Non-conventional resources
Houseknecht also talked about some of the non-conventional natural gas resources in northern Alaska, such as gas hydrates, overpressured gas and coalbed methane. Together, these resources contain the potential to produce vast volumes of natural gas. But the technical feasibility and economics of developing the non-conventional resources still remain substantially unknown.
For example, huge quantities of natural gas lie trapped in known gas hydrate deposits in the north central North Slope.
“Currently a partnership of the Department of Energy, BP, the University of Arizona, Alaska DNR, USGS and the Bureau of Land Management is focused on two separate projects, one of which is attempting to characterize the resource and then find out whether it is recoverable … and the other of which is trying to do an assessment of recoverable gas from hydrates,” Houseknecht said.
There’s also a real possibility of overpressured natural gas resources in low-permeability sandstone, or perhaps in shale, deep in the central part of the Colville Basin, between the Brooks Range foothills and the coastal plain, Houseknecht thinks. He cited evidence of overpressure and gas resources from the sonic logs and drill stem tests from the Tulugak well in the central North Slope.
“So we believe the potential exists for a large but as yet non-assessed resource for low-permeability, over-pressured, basin-centered gas beneath the North Slope,” Houseknecht said.
This would be analogous to the overpressured natural gas that is driving quite a bit of exploration in the Rocky Mountains basin, he said.
Coalbed methane is another intriguing possibility in northern Alaska — the North Slope of Alaska has probably more coal resources than the whole of the rest of the United States combined, Houseknecht said.

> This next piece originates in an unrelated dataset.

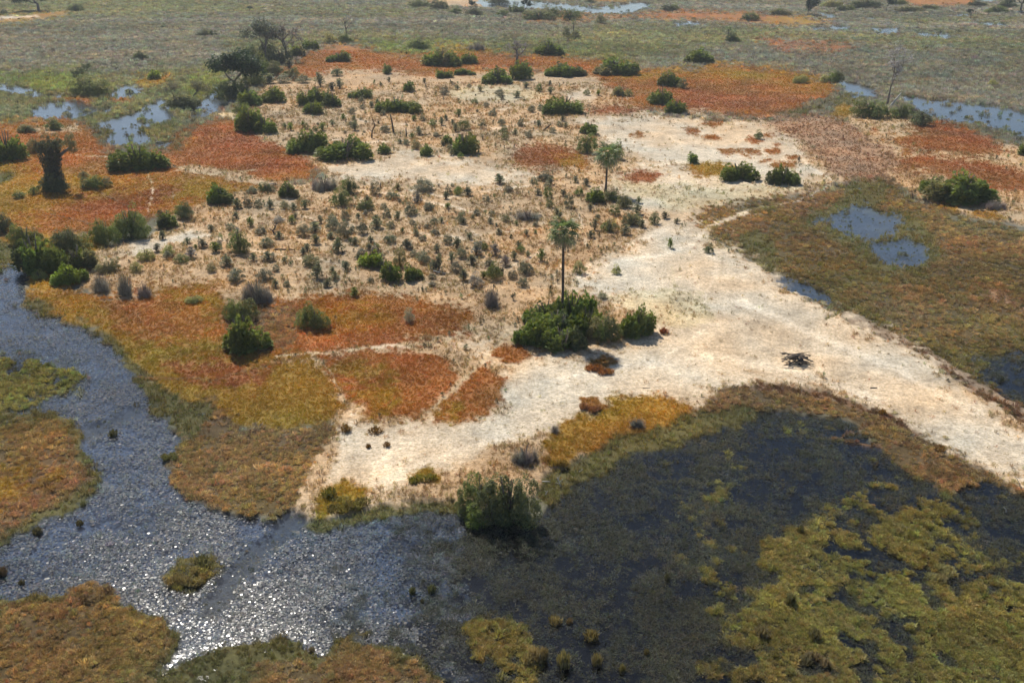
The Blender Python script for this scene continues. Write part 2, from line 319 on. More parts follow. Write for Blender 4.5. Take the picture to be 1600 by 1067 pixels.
def fields(X, Y):
    """weights of the ground types at world points"""
    X = np.asarray(X, float); Y = np.asarray(Y, float)
    n = X.size; W = np.zeros((n, len(TN)), np.float32); W[:, TI['reed']] = 1
    far = np.clip(np.hypot(X, Y)/120, .6, 6)
    wx = X + .9*far**.7*fbm(X, Y, .16, 1, 3) + .5*fbm(X, Y, .7, 5, 2)
    wy = Y + 1.6*far**.7*fbm(X, Y, .16, 9, 3) + .8*fbm(X, Y, .7, 13, 2)
    px, py = to_px(wx, wy)
    ok = wy > 8
    nz = fbm(X, Y, .45, 21, 3)*.6 + fbm(X, Y, .09, 25, 2)*.6
    nf = fbm(X, Y, 1.1, 23, 2)
    for t, soft, poly in L:
        m = soft*6+2
        q = np.nonzero(ok & (px > poly[:, 0].min()-m) & (px < poly[:, 0].max()+m) & (py > poly[:, 1].min()-m) & (py < poly[:, 1].max()+m))[0]
        if not q.size: continue
        g_ = 2.4 if t in GRASSY else 1.0
        sd = poly_sd(px[q], py[q], poly) + soft*g_*(nz[q]*.9 + nf[q]*.9)
        a = sstep(-.6*soft*g_, .6*soft*g_, sd).astype(np.float32)
        if soft >= 100:                       # a slow change within the water only, the banks stay
            for k_ in ('wpad', 'wdark'):
                if k_ != t: d_ = W[q, TI[k_]]*a; W[q, TI[k_]] -= d_; W[q, TI[t]] += d_
            continue
        W[q] *= (1-a)[:, None]; W[q, TI[t]] += a
    px, py = to_px(X+.25*fbm(X, Y, .5, 7, 2), Y+.5*fbm(X, Y, .5, 8, 2))
    for t, hw, pts in T:
        m = hw*2+2
        q = np.nonzero(ok & (px > pts[:, 0].min()-m) & (px < pts[:, 0].max()+m) & (py > pts[:, 1].min()-m) & (py < pts[:, 1].max()+m))[0]
        if not q.size: continue
        d = line_d(px[q], py[q], pts) + hw*.5*nf[q]
        a = (sstep(hw*1.25, hw*.45, d)*(.8*np.clip(.75+.9*nz[q], .3, 1) if t in ('trail', 'pale', 'tan') else .97)).astype(np.float32)
        W[q] *= (1-a)[:, None]; W[q, TI[t]] += a
    # broken patches: tussock marsh standing in water
    patch = fbm(X, Y, .20, 41, 3); fine = fbm(X, Y, .75, 45, 2)
    o = W[:, TI['olive']].copy(); k = o*sstep(-.10, .14, (patch*.8+.95*fine)*.9+.5-o*.80+.02)*.95
    W[:, TI['olive']] -= k; W[:, TI['wdark']] += k
    o = W[:, TI['wopen']].copy(); farw = sstep(150, 220, np.hypot(X, Y))
    k = o*farw*sstep(.46, .60, fbm(X, Y, .30, 51, 2))*.95
    W[:, TI['wopen']] -= k; W[:, TI['green']] += k
    return W

def noisy_colour(W, X, Y, table, amt=1.0):
    c = W @ table
    big = fbm(X, Y, .05, 61, 3)[:, None]; mid = fbm(X, Y, .25, 65, 3)[:, None]
    warm = fbm(X, Y, .11, 71, 3)[:, None]
    c = c*(1+amt*(.18*big+.30*mid))
    gr = W[:, [TI[k] for k in ('orange', 'rust', 'gold', 'ylg', 'brown', 'olive', 'pondm')]].sum(1)[:, None]
    c = c*(1+amt*warm*np.array([.18, .02, -.16]))*(1+gr*fbm(X, Y, .09, 75, 3)[:, None]*np.array([-.06, .12, -.05]))
    # long streaks over the reed plain
    st = fbm(X*.25+Y*.06, Y, .035, 81, 3)[:, None]; wr = (W[:, TI['reed']]+W[:, TI['green']])[:, None]
    c = c*(1+wr*st*np.array([.28, .25, .34]))
    return np.clip(c, .004, .9)
def height(W, X, Y):
    h = W @ TH
    land = sstep(.02, .15, h)
    tus = W[:, TI['brown']]+W[:, TI['olive']]+.8*W[:, TI['pondm']]
    h = h + tus*(.17*np.maximum(0, fbm(X, Y, .55, 131, 2))+.10*fbm(X, Y, 1.6, 135, 2))
    return h + land*(.10*fbm(X, Y, .12, 91, 3)+.05*fbm(X, Y, .6, 95, 2)) + (1-land)*.06*fbm(X, Y, .5, 97, 2)
def ground_z(x, y):
    X = np.atleast_1d(np.asarray(x, float)); Y = np.atleast_1d(np.asarray(y, float))
    return height(fields(X, Y), X, Y)

# ------------------------------------------------------------------ materials
def mat(name):
    m = bpy.data.materials.new(name); m.use_nodes = True; m.node_tree.nodes.clear(); return m, m.node_tree
def N(t, ty, **kw):
    n = t.nodes.new(ty)
    for k, v in kw.items(): setattr(n, k, v)
    return n
def mixc(t, a, b, fac=None, mode='MULTIPLY', f=1.0):
    n = N(t, 'ShaderNodeMix', data_type='RGBA', blend_type=mode); n.inputs[0].default_value = f
    for s, v in ((n.inputs[6], a), (n.inputs[7], b)):
        if isinstance(v, bpy.types.NodeSocket): t.links.new(v, s)
        else: s.default_value = v
    if fac is not None: t.links.new(fac, n.inputs[0])
    return n.outputs[2]
def noise(t, scale, detail=3, vec=None, rough=.6):
    n = N(t, 'ShaderNodeTexNoise'); n.inputs['Scale'].default_value = scale; n.inputs['Detail'].default_value = detail
    n.inputs['Roughness'].default_value = rough
    if vec is not None: t.links.new(vec, n.inputs['Vector'])
    return n.outputs[0]
def mapr(t, v, a, b, c, d):
    n = N(t, 'ShaderNodeMapRange'); t.links.new(v, n.inputs[0])
    for i, x in enumerate((a, b, c, d)): n.inputs[i+1].default_value = x
    return n.outputs[0]
def leafy(t, colour, trans=.3, rough=.55, spec=.25):
    p = N(t, 'ShaderNodeBsdfPrincipled'); p.inputs['Roughness'].default_value = rough; p.inputs['Specular IOR Level'].default_value = spec
    t.links.new(colour, p.inputs['Base Color'])
    tr = N(t, 'ShaderNodeBsdfTranslucent'); t.links.new(mixc(t, colour, (1.1, 1.08, .85, 1)), tr.inputs[0])
    ms = N(t, 'ShaderNodeMixShader'); ms.inputs[0].default_value = trans
    t.links.new(p.outputs[0], ms.inputs[1]); t.links.new(tr.outputs[0], ms.inputs[2])
    o = N(t, 'ShaderNodeOutputMaterial'); t.links.new(ms.outputs[0], o.inputs[0])
def m_ground():
    m, t = mat('ground_soil')
    at = N(t, 'ShaderNodeAttribute', attribute_name='col'); gr = N(t, 'ShaderNodeAttribute', attribute_name='grain')
    tc = N(t, 'ShaderNodeTexCoord')
    a = mapr(t, noise(t, 1.7, 4, tc.outputs['Object']), .3, .7, .74, 1.24)
    b = mapr(t, noise(t, 5.0, 4, tc.outputs['Object'], .75), .36, .64, .76, 1.20)
    ab = N(t, 'ShaderNodeMath', operation='MULTIPLY'); t.links.new(a, ab.inputs[0]); t.links.new(b, ab.inputs[1])
    b2 = mapr(t, noise(t, .42, 4, tc.outputs['Object'], .65), .35, .65, .84, 1.10)
    ac = N(t, 'ShaderNodeMath', operation='MULTIPLY'); t.links.new(ab.outputs[0], ac.inputs[0]); t.links.new(b2, ac.inputs[1])
    c = mixc(t, at.outputs['Color'], ac.outputs[0])
    # withered grass lying on the sand
    v = mapr(t, noise(t, 3.2, 5, tc.outputs['Object'], .75), .50, .60, 0, 1)
    k = N(t, 'ShaderNodeMath', operation='MULTIPLY'); t.links.new(v, k.inputs[0]); t.links.new(gr.outputs['Fac'], k.inputs[1])
    c = mixc(t, c, mixc(t, c, (.74, .70, .60, 1)), k.outputs[0], 'MIX')
    p = N(t, 'ShaderNodeBsdfPrincipled'); p.inputs['Roughness'].default_value = .95; p.inputs['Specular IOR Level'].default_value = .1
    t.links.new(c, p.inputs['Base Color'])
    bm = N(t, 'ShaderNodeBump'); bm.inputs['Strength'].default_value = .4; bm.inputs['Distance'].default_value = .18
    t.links.new(noise(t, 2.6, 5, tc.outputs['Object'], .7), bm.inputs['Height']); t.links.new(bm.outputs[0], p.inputs['Normal'])
    o = N(t, 'ShaderNodeOutputMaterial'); t.links.new(p.outputs[0], o.inputs[0]); return m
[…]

But coalbed methane drilling further south in the state has so far proved disappointing and permafrost in the north will reduce the gas content of the coal, he said.
“We are attempting right now to do an assessment of coalbed methane content of these North Slope coals and the results of that should be released probably within a year,” he said.
But with the likelihood of more than 200 tcf of technically recoverable conventional gas in Alaska, Houseknecht sees strong potential for future gas development.
“It’s a big resource base,” he said. “It’s just a question of when will infrastructure be present to send it to market and how close are those resources to infrastructure to make them economic.”